Infine hanno ribadito
la validità dell'adozione, quando sia vista nel suo giusto senso, che non è
quello di offrire bimbi-oggetto ad una famiglia che ne è priva, (come potrebbe
succedere con l'affrettare le adozioni, soprattutto in questo momento in cui
neppure pare possibile l'accertamento del reale stato di abbandono del
minore), bensì quello di dare una famiglia adatta ai bimbi che ne sono privi.

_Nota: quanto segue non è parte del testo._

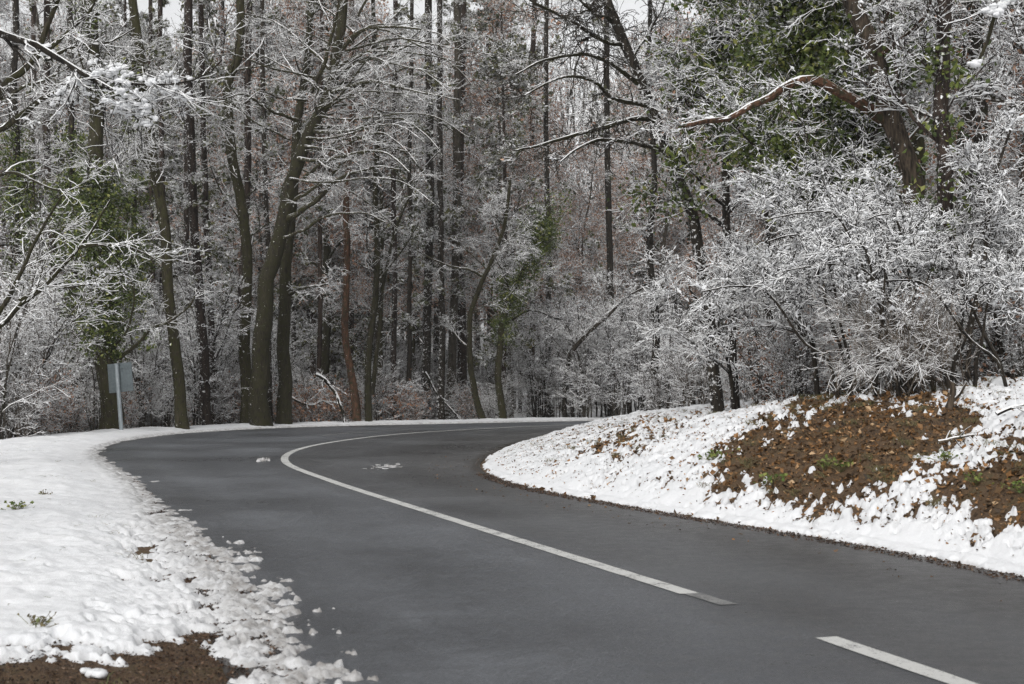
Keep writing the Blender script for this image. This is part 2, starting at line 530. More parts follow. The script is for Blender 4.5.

Si associa il «gruppo triveneto
CIAI-ANFAA», che depreca sia l'evacuazione dei bambini sia il comportamento del
governo degli Stati Uniti e che, preso atto delle decine di migliaia di bambini ancora ammassati negli orfanotrofi vietnamiti e
della preferenza dimostrata nella conferenza di Saigon da parte dei
responsabili a che gli istituti si sostituiscano al principio dell'adozione,
ribadiscono la validità dell'adozione con priorità nell'ambito della comunità
del minore, per la realizzazione della quale fanno appello a tutti gli organi
responsabili in loco affinché si
adoperino concretamente in tal senso.
In alternativa
confermano la validità dell'adozione internazionale che deve procedere garantendo
rigorosamente l'accertamento del reale stato di abbandono del minore, l'attenta
osservanza dei problemi giuridici ad essa relativi e la più seria valutazione
dei reali motivi che spingono la famiglia all'adozione.